Vivimos aquejados por la tiranía de la superioridad pesimista. Se suele afirmar que una persona optimista es una persona mal informada, de ahí que se la descalifique como ilusa, ingenua, o buenista. Por el contrario, al pesimismo se le concede holgura epistémica y una brillante lucidez que además nadie necesita acreditar. Esta asignación de valores ha fomentado que quien aspira a gozar de prestigio intelectual secunde un disciplinado pesimismo, y si desea aumentar su aura, no repare en inflacionar sus ideaciones luctuosas. A diferencia de las personas optimistas, a quienes se les urge a que demuestren la pertinencia de sus argumentos, a las pesimistas no se les exige discursivamente nada cuando anuncian la irreversibilidad de lo que va mal. Huelga explicar que mostrarse pesimista no acarrea exigencia cognitiva alguna. Basta con oscurecer las apreciaciones sobre la realidad, y por supuesto negarle su condición de cónclave de posibilidades. También prestigia presentar enmiendas a la totalidad, o elevar al rango de categoría infrangible lo que no es sino una anécdota aislada. Con una asombrosa facilidad conferimos verosimilitud a los mensajes dicotómicos, absolutos, totalizadores, reduccionistas, catastrofistas, inapelables, siempre y cuando ofrezcan motivos para amedrentarnos o indignarnos. Recuerdo acudir a una asamblea activista en una plaza en la que de repente se puso a llover. La mayoría de quienes asistíamos corrimos a guarecernos de la lluvia. Entonces una persona gritó totalmente airada: «¿Cómo vamos a cambiar el mundo si porque llueva suspendemos la asamblea?». Era una interrogación tramposa que cumplía a rajatabla el manual del pesimista indignado y totalizador. Quien lea este artículo convendrá que es perfectamente compatible aspirar a mejorar el mundo y no acabar empapado.
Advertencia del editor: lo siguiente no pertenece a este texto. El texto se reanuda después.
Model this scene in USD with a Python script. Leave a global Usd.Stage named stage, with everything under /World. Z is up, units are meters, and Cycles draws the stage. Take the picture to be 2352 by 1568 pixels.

Existe un posicionamiento inteligente que sostiene que pensar el mundo desde la dicotomía optimismo-pesimismo adolece de falta de sentido. Byung-Chul Han afirma en El espíritu de la esperanza que «en el fondo, el pesimismo no se diferencia tanto del optimismo. En realidad, es su reflejo inverso. (...) Tanto el optimista como el pesimista son ciegos para las posibilidades. Nada saben de eventos que puedan dar un giro sorprendente al curso de los acontecimientos. Carecen de imaginación para lo nuevo». Noam Chomsky define a la persona ejemplar como aquella que sigue intentándolo a pesar de que sabe que no hay esperanza. En su ensayo Optimismo contra el desaliento desmenuza esta aparente aporía. No podemos saber si la situación en la que nos encontramos es irrevocable o mejorable, pero «lo que sí que sabemos, sin embargo, es que si sucumbimos a la desesperación ayudaremos a asegurar que lo peor pase. Y si tomamos las esperanzas que existen y trabajamos para hacer el mejor uso de ellas, podría haber un mundo mejor».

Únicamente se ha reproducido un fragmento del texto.